Exercise: Copy all of the material below exactly.

Recorded information:
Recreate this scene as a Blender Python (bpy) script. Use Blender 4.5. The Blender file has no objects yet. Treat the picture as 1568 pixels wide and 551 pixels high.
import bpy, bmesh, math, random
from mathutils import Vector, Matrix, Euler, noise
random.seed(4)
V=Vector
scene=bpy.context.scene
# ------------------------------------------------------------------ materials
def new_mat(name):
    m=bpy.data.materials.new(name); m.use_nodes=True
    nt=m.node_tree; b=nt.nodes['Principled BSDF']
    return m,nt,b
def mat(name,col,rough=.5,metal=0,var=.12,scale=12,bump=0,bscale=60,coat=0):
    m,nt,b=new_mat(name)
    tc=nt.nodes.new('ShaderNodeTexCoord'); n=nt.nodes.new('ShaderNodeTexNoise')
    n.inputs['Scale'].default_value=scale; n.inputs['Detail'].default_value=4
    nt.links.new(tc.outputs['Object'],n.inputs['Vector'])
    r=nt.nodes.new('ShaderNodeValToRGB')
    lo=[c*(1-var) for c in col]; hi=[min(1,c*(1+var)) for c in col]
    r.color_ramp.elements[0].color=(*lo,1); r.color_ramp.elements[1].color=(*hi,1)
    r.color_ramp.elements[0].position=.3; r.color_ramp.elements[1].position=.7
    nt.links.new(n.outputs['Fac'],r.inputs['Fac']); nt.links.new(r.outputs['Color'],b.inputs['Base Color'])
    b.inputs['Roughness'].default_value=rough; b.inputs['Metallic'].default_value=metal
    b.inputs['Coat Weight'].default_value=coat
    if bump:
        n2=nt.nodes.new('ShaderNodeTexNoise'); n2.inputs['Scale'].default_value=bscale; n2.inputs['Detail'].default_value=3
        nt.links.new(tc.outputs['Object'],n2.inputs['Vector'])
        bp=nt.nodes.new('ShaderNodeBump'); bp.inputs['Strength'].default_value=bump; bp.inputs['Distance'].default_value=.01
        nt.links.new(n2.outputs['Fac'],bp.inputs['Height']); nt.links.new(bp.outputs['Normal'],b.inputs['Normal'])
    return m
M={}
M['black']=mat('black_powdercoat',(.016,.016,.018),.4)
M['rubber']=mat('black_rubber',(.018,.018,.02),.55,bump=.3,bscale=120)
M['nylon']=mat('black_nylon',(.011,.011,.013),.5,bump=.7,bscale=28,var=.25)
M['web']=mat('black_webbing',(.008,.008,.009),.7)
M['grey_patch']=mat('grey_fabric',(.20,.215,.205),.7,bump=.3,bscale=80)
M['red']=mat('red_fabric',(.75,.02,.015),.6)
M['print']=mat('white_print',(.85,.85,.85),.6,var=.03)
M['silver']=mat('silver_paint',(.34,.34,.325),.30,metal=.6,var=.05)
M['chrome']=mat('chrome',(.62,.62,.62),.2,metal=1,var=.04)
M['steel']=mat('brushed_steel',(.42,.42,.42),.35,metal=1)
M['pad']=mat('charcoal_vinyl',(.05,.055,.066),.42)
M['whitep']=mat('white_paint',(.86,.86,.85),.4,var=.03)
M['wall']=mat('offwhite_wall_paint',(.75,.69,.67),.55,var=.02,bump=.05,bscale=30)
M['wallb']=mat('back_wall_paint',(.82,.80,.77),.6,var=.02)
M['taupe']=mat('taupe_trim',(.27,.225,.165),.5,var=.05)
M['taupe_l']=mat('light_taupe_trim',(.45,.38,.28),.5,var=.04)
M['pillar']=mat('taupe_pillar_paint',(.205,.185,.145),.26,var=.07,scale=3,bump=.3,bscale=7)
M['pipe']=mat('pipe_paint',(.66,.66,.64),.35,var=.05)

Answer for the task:
Recreate this scene as a Blender Python (bpy) script. Use Blender 4.5. The Blender file has no objects yet. Treat the picture as 1568 pixels wide and 551 pixels high.
import bpy, bmesh, math, random
from mathutils import Vector, Matrix, Euler, noise
random.seed(4)
V=Vector
scene=bpy.context.scene
# ------------------------------------------------------------------ materials
def new_mat(name):
    m=bpy.data.materials.new(name); m.use_nodes=True
    nt=m.node_tree; b=nt.nodes['Principled BSDF']
    return m,nt,b
def mat(name,col,rough=.5,metal=0,var=.12,scale=12,bump=0,bscale=60,coat=0):
    m,nt,b=new_mat(name)
    tc=nt.nodes.new('ShaderNodeTexCoord'); n=nt.nodes.new('ShaderNodeTexNoise')
    n.inputs['Scale'].default_value=scale; n.inputs['Detail'].default_value=4
    nt.links.new(tc.outputs['Object'],n.inputs['Vector'])
    r=nt.nodes.new('ShaderNodeValToRGB')
    lo=[c*(1-var) for c in col]; hi=[min(1,c*(1+var)) for c in col]
    r.color_ramp.elements[0].color=(*lo,1); r.color_ramp.elements[1].color=(*hi,1)
    r.color_ramp.elements[0].position=.3; r.color_ramp.elements[1].position=.7
    nt.links.new(n.outputs['Fac'],r.inputs['Fac']); nt.links.new(r.outputs['Color'],b.inputs['Base Color'])
    b.inputs['Roughness'].default_value=rough; b.inputs['Metallic'].default_value=metal
    b.inputs['Coat Weight'].default_value=coat
    if bump:
        n2=nt.nodes.new('ShaderNodeTexNoise'); n2.inputs['Scale'].default_value=bscale; n2.inputs['Detail'].default_value=3
        nt.links.new(tc.outputs['Object'],n2.inputs['Vector'])
        bp=nt.nodes.new('ShaderNodeBump'); bp.inputs['Strength'].default_value=bump; bp.inputs['Distance'].default_value=.01
        nt.links.new(n2.outputs['Fac'],bp.inputs['Height']); nt.links.new(bp.outputs['Normal'],b.inputs['Normal'])
    return m
M={}
M['black']=mat('black_powdercoat',(.016,.016,.018),.4)
M['rubber']=mat('black_rubber',(.018,.018,.02),.55,bump=.3,bscale=120)
M['nylon']=mat('black_nylon',(.011,.011,.013),.5,bump=.7,bscale=28,var=.25)
M['web']=mat('black_webbing',(.008,.008,.009),.7)
M['grey_patch']=mat('grey_fabric',(.20,.215,.205),.7,bump=.3,bscale=80)
M['red']=mat('red_fabric',(.75,.02,.015),.6)
M['print']=mat('white_print',(.85,.85,.85),.6,var=.03)
M['silver']=mat('silver_paint',(.34,.34,.325),.30,metal=.6,var=.05)
M['chrome']=mat('chrome',(.62,.62,.62),.2,metal=1,var=.04)
M['steel']=mat('brushed_steel',(.42,.42,.42),.35,metal=1)
M['pad']=mat('charcoal_vinyl',(.05,.055,.066),.42)
M['whitep']=mat('white_paint',(.86,.86,.85),.4,var=.03)
M['wall']=mat('offwhite_wall_paint',(.75,.69,.67),.55,var=.02,bump=.05,bscale=30)
M['wallb']=mat('back_wall_paint',(.82,.80,.77),.6,var=.02)
M['taupe']=mat('taupe_trim',(.27,.225,.165),.5,var=.05)
M['taupe_l']=mat('light_taupe_trim',(.45,.38,.28),.5,var=.04)
M['pillar']=mat('taupe_pillar_paint',(.205,.185,.145),.26,var=.07,scale=3,bump=.3,bscale=7)
M['pipe']=mat('pipe_paint',(.66,.66,.64),.35,var=.05)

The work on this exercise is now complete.